/---
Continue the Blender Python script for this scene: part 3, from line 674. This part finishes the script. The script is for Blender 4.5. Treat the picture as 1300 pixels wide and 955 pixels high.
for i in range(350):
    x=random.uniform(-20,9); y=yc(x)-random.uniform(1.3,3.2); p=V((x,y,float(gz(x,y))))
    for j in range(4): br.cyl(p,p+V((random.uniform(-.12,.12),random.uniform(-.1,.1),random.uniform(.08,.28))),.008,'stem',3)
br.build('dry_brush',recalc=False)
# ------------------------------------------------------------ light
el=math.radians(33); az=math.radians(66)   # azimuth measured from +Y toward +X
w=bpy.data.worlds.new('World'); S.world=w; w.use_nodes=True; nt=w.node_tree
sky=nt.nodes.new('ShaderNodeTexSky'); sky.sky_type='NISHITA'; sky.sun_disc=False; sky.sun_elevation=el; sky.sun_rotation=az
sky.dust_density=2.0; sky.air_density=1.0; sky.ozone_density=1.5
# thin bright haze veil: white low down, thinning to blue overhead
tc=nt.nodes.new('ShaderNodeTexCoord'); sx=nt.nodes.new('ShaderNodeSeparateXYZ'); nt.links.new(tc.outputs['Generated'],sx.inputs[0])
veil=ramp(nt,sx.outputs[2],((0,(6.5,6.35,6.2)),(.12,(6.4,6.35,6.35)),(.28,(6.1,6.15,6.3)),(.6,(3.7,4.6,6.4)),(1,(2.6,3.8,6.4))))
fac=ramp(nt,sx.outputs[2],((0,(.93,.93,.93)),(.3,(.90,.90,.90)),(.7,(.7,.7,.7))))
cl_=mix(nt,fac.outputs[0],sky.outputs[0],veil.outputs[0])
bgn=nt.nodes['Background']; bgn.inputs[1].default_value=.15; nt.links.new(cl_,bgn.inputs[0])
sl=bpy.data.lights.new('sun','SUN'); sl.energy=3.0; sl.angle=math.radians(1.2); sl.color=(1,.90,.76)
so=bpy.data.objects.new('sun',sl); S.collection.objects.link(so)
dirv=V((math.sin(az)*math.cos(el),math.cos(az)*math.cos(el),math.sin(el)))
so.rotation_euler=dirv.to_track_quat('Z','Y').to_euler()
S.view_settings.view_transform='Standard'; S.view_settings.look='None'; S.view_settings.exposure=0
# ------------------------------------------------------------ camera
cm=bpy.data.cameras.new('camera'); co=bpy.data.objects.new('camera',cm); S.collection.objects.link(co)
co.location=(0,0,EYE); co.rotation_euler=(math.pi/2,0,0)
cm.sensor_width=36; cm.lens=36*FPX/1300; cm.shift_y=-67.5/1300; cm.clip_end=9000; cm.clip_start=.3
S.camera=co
\---
EXERCISE GOAL: Copy out each line exactly.

WORKED SOLUTION:
Continue the Blender Python script for this scene: part 3, from line 674. This part finishes the script. The script is for Blender 4.5. Treat the picture as 1300 pixels wide and 955 pixels high.
for i in range(350):
    x=random.uniform(-20,9); y=yc(x)-random.uniform(1.3,3.2); p=V((x,y,float(gz(x,y))))
    for j in range(4): br.cyl(p,p+V((random.uniform(-.12,.12),random.uniform(-.1,.1),random.uniform(.08,.28))),.008,'stem',3)
br.build('dry_brush',recalc=False)
# ------------------------------------------------------------ light
el=math.radians(33); az=math.radians(66)   # azimuth measured from +Y toward +X
w=bpy.data.worlds.new('World'); S.world=w; w.use_nodes=True; nt=w.node_tree
sky=nt.nodes.new('ShaderNodeTexSky'); sky.sky_type='NISHITA'; sky.sun_disc=False; sky.sun_elevation=el; sky.sun_rotation=az
sky.dust_density=2.0; sky.air_density=1.0; sky.ozone_density=1.5
# thin bright haze veil: white low down, thinning to blue overhead
tc=nt.nodes.new('ShaderNodeTexCoord'); sx=nt.nodes.new('ShaderNodeSeparateXYZ'); nt.links.new(tc.outputs['Generated'],sx.inputs[0])
veil=ramp(nt,sx.outputs[2],((0,(6.5,6.35,6.2)),(.12,(6.4,6.35,6.35)),(.28,(6.1,6.15,6.3)),(.6,(3.7,4.6,6.4)),(1,(2.6,3.8,6.4))))
fac=ramp(nt,sx.outputs[2],((0,(.93,.93,.93)),(.3,(.90,.90,.90)),(.7,(.7,.7,.7))))
cl_=mix(nt,fac.outputs[0],sky.outputs[0],veil.outputs[0])
bgn=nt.nodes['Background']; bgn.inputs[1].default_value=.15; nt.links.new(cl_,bgn.inputs[0])
sl=bpy.data.lights.new('sun','SUN'); sl.energy=3.0; sl.angle=math.radians(1.2); sl.color=(1,.90,.76)
so=bpy.data.objects.new('sun',sl); S.collection.objects.link(so)
dirv=V((math.sin(az)*math.cos(el),math.cos(az)*math.cos(el),math.sin(el)))
so.rotation_euler=dirv.to_track_quat('Z','Y').to_euler()
S.view_settings.view_transform='Standard'; S.view_settings.look='None'; S.view_settings.exposure=0
# ------------------------------------------------------------ camera
cm=bpy.data.cameras.new('camera'); co=bpy.data.objects.new('camera',cm); S.collection.objects.link(co)
co.location=(0,0,EYE); co.rotation_euler=(math.pi/2,0,0)
cm.sensor_width=36; cm.lens=36*FPX/1300; cm.shift_y=-67.5/1300; cm.clip_end=9000; cm.clip_start=.3
S.camera=co